I am looking for an algorithm that, given natural parameters l1, n1, m1, l2, n2, m2, and size, answers "true" if and only if there exists natural numbers k1, k2, r1, r2 such that:
l1 + k1*m1 + r1 = l2 + k2*m2 + r2
with the constraints k1 <= n1, k2 <= n2, r1 < size, r2 < size and r1 <> r2.
The obvious solution is linear in min(n1, n2). I am looking for something a little more efficient.
I am trying to implement in a static analyzer a check for C99 rule 6.5.16.1:3
If the value being stored in an object is read from another object that overlaps in any way the storage of the first object, then the overlap shall be exact [...] otherwise, the behavior is undefined.
When the analyzer encounters an assignment *p1 = *p2; where p1 and p2 may point into the same block, it must check that the zones pointed by p1 and p2 do not overlap in a way forbidden by the above rule. The parameter "size" above corresponds to the size of the type pointed by p1 and p2. This size is statically known. The offsets that p1 are known to point to inside the block are represented as a set l1 + k1*m1 with l1 and m1 fixed, known natural integers and k1 varying between 0 and n1 (n1 is also fixed and known). Similarly, the offsets p2 is known to point to are of the form l2 + k2*m2 for some known l2, m2 and n2. The equation l1 + k1*m1 + r1 = l2 + k2*m2 + r2 corresponds to the existence of some overlapping offsets. The condition r1 <> r2 corresponds to the case where the overlap is not exact, when the analyzer must warn.
It seems you are looking for the solution to a linear system of congruences. The Chinese remainder theorem should be applicable. It won't apply your bounds checking, but if it finds a solution you can then check bounds yourself trivially.
EDIT: Forget the CRT.
Assuming size <= m1 and size <= m2, model the low (inclusive) and high (exclusive) edges of your memory regions as linear relations:
addr1low = l1 + k1*m1
addr1high = addr1low + size = l1 + k1*m1 + size
addr2low = l2 + k2*m2
addr2high = addr2low + size = l2 + k2*m2 + size
You want to know if there exist k1, k2 in range such that addr1low < addr2low < addr1high or addr1low < addr2high < addr1high. Note the exclusive inequalities; this way we avoid exactly overlapping ranges.

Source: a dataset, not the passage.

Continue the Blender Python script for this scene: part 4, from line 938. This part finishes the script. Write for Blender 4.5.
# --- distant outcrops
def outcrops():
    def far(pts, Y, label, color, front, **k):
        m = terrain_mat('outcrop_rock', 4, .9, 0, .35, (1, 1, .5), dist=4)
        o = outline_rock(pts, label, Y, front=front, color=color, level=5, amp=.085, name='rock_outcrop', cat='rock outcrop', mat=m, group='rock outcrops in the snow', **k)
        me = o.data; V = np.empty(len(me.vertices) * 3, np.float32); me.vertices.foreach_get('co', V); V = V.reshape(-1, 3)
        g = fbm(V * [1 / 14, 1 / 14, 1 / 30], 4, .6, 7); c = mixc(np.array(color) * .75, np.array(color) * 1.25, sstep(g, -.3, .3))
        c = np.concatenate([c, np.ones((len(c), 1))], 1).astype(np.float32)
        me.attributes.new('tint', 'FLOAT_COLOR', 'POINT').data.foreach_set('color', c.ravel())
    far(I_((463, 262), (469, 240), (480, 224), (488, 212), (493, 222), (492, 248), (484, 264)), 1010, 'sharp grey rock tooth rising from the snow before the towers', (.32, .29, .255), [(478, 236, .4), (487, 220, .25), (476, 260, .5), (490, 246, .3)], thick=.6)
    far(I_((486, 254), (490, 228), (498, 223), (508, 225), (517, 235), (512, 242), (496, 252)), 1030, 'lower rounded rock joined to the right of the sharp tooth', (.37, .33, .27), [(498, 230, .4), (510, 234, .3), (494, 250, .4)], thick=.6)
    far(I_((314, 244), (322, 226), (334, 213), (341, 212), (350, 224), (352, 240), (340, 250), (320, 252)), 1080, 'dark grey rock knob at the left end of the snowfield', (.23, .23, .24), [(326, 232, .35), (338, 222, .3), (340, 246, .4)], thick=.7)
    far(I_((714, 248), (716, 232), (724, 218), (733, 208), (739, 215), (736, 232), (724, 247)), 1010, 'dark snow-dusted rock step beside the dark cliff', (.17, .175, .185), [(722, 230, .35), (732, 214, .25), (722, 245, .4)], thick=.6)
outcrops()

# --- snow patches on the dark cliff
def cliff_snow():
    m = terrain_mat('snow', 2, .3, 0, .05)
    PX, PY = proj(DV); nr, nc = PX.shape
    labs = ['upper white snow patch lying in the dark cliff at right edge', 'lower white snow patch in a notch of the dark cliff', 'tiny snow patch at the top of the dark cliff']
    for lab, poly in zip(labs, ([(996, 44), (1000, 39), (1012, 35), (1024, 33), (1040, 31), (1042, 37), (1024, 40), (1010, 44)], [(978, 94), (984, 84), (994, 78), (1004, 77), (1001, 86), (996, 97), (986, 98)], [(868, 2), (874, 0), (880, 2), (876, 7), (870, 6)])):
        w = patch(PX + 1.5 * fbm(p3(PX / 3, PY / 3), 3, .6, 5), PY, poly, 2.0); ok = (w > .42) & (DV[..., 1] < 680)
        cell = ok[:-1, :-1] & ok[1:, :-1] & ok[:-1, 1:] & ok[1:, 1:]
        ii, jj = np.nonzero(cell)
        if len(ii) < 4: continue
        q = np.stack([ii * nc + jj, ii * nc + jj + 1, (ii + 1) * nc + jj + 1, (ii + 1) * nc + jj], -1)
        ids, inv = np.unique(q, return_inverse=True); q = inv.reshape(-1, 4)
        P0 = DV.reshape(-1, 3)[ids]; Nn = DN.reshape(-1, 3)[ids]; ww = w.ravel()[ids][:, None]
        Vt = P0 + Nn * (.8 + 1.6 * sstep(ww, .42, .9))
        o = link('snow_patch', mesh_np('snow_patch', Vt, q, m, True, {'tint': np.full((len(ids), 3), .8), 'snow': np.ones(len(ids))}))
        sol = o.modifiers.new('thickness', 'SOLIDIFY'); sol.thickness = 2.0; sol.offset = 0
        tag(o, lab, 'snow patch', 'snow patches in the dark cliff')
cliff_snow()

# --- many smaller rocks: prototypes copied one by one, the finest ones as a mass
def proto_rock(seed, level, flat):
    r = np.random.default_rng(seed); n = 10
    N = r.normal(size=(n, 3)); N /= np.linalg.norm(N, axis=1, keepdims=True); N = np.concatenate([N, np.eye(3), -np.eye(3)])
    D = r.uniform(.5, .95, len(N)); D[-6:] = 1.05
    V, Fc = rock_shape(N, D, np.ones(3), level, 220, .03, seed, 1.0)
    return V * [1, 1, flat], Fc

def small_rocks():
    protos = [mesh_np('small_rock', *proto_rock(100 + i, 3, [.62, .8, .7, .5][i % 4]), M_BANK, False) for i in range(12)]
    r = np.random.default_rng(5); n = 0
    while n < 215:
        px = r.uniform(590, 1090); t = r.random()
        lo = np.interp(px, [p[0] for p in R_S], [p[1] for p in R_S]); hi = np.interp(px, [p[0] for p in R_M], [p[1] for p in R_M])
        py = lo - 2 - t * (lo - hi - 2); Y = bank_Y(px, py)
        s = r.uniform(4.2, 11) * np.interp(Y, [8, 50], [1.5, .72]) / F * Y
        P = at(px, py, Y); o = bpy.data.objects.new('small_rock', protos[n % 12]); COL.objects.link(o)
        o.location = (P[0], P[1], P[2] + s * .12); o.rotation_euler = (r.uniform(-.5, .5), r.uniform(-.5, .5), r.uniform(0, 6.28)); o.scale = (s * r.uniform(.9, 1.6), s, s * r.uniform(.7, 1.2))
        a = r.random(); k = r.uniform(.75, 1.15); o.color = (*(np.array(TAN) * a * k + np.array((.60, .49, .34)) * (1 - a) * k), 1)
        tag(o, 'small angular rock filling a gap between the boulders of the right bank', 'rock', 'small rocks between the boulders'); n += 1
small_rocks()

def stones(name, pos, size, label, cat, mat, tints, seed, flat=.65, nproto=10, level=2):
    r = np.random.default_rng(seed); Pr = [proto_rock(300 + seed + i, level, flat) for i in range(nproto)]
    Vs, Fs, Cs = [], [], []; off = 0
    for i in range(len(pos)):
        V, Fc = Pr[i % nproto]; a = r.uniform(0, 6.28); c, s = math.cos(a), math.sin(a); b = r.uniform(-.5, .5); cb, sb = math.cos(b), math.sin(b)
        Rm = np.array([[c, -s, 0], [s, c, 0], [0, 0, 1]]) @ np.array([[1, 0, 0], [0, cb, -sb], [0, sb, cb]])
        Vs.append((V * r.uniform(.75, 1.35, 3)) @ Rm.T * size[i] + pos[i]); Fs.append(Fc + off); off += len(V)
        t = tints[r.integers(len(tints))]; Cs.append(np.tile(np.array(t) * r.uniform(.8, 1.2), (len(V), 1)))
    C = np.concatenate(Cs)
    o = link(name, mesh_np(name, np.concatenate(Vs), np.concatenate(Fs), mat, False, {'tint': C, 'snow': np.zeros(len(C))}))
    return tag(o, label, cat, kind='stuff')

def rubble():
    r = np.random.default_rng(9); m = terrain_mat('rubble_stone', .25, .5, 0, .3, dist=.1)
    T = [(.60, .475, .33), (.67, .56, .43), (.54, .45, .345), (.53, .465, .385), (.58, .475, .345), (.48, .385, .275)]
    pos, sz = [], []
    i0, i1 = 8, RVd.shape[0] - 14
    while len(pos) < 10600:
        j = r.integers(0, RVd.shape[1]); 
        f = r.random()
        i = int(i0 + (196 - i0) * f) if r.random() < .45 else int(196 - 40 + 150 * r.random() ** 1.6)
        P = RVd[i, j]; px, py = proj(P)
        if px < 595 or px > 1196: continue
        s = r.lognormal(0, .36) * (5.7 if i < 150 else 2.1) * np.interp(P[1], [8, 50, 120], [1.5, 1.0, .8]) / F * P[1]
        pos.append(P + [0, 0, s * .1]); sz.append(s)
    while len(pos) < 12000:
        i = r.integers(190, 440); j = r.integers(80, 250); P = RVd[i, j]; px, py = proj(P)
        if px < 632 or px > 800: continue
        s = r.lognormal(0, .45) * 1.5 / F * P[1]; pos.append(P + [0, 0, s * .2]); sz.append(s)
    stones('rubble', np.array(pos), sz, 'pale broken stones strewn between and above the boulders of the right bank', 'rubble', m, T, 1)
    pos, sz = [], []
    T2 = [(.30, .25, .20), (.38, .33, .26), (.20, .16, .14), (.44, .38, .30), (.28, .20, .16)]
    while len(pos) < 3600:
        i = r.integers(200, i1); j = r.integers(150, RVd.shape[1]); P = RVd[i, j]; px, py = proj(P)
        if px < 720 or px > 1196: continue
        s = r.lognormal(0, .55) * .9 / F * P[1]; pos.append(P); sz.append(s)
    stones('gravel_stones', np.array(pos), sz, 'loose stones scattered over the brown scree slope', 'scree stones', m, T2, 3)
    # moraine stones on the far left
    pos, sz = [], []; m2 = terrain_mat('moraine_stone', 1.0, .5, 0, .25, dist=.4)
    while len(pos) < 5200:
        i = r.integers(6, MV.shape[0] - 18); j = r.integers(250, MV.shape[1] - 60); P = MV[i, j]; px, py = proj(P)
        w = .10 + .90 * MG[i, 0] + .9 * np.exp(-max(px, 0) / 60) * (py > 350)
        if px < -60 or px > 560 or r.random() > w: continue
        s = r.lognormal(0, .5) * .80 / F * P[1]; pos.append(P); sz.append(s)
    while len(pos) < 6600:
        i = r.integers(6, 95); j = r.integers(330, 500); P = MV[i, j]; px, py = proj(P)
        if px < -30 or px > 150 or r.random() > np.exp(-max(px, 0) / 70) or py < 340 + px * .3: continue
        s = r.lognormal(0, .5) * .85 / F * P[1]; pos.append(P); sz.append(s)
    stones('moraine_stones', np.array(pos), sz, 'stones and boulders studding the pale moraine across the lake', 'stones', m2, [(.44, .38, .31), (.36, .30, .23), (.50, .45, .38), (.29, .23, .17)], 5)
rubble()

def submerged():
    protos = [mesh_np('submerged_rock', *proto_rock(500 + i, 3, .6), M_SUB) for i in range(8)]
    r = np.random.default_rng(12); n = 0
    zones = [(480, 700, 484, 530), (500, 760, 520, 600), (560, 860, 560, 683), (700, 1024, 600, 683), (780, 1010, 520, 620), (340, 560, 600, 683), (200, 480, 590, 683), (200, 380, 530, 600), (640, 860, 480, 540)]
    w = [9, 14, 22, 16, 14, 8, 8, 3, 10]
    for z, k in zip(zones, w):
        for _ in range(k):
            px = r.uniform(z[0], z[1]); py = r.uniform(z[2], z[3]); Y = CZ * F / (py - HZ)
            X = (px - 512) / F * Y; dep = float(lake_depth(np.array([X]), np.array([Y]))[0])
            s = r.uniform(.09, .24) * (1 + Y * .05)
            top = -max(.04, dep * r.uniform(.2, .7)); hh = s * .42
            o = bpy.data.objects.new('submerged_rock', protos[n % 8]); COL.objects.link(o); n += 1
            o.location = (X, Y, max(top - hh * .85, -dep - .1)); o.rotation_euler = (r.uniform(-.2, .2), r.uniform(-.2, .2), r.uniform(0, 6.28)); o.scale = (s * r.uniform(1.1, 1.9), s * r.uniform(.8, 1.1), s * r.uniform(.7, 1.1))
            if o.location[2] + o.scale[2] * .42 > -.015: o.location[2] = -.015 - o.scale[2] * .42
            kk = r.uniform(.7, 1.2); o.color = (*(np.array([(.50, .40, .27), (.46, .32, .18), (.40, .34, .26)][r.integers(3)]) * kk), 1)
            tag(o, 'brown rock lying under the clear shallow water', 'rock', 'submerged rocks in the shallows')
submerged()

Suppose m1 = m2 = m. Consider:
addr1low < addr2low
l1 + k1*m < l2 + k2*m
(k1 - k2) * m < l2 - l1
k1 - k2 < (l2 - l1) / m
addr2low < addr1high
l2 + k2*m < l1 + k1*m + size
l2 - l1 < (k1 - k2) * m + size
(l2 - l1 - size) < (k1 - k2) * m
(l2 - l1 - size) / m < k1 - k2
The progression above is reversible. Assuming k1, k2 may be 0, -n2 <= k1 - k2 <= n1. If there is an integer in range between (l2 - l1 - size) / m and (l2 - l1) / m, then the system holds and there is an overlap. That is, if ceil(max((l2 - l1 - size) / m, -n2)) <= floor(min((l2 - l1) / m, n1)). The other case (addr1low < addr2high < addr1high) proceeds similarly:
addr1low < addr2high
l1 + k1*m < l2 + k2*m + size
// ..
(l1 - l2 - size) / m < k2 - k1
addr2high < addr1high
addr2low + size < addr1low + size
addr2low < addr1low
// ..
k2 - k1 < (l1 - l2) / m
Now the test becomes ceil(max((l1 - l2 - size) / m, -n1)) <= floor(min((l1 - l2) / m, n2)).
Now consider m1 <> m1, and without loss of generality take m1 < m2.
Treating the variables as continuous, solve the intersections:
addr1low < addr2low
l1 + k*m1 < l2 + k*m2
(l1 - l2) < k * (m2 - m1)
(l1 - l2) / (m2 - m1) < k
addr2low < addr1high
l2 + k*m2 < l1 + k*m1 + size
l2 - l1 - size < k * (m1 - m2)
(l2 - l1 - size) / (m1 - m2) > k // m1 - m2 < 0
Again, the steps are reversible, so any integer k < min(n1, n2) that satisfies the bounds will make the system hold. That is, it holds if ceil(max((l1 - l2) / (m2 - m1), 0)) <= floor(min((l2 - l1 - size) / (m1 - m2), n1, n2)). The other case:
addr1low < addr2high
l1 + k*m1 < l2 + k*m2 + size
l1 - l2 - size < k * (m2 - m1)
(l1 - l2 - size) / (m2 - m1) < k
addr2high < addr1high
addr2low + size < addr1low + size
addr2low < addr1low
l2 + k*m2 < l1 + k*m1
l2 - l1 < k * (m1 - m2)
(l2 - l1) / (m1 - m2) > k // m1 - m2 < 0
Here the test becomes ceil(max((l1 - l2 - size) / (m2 - m1), 0)) <= floor(min((l2 - l1) / (m1 - m2), n1, n2)).
The final pseudo code might look something like this:
intersectos?(l1, n1, m1, l2, n2, m2, size) {
if (m1 == m2) {
return ceil(max((l2 - l1 - size) / m, -n2)) <= floor(min((l2 - l1) / m, n1)) ||
ceil(max((l1 - l2 - size) / m, -n1)) <= floor(min((l1 - l2) / m, n2));
}
if (m1 > m2) {
swap the arguments
}
return ceil(max((l1 - l2) / (m2 - m1), 0)) <= floor(min((l2 - l1 - size) / (m1 - m2), n1, n2)) ||
ceil(max((l1 - l2 - size) / (m2 - m1), 0)) <= floor(min((l2 - l1) / (m1 - m2), n1, n2));
}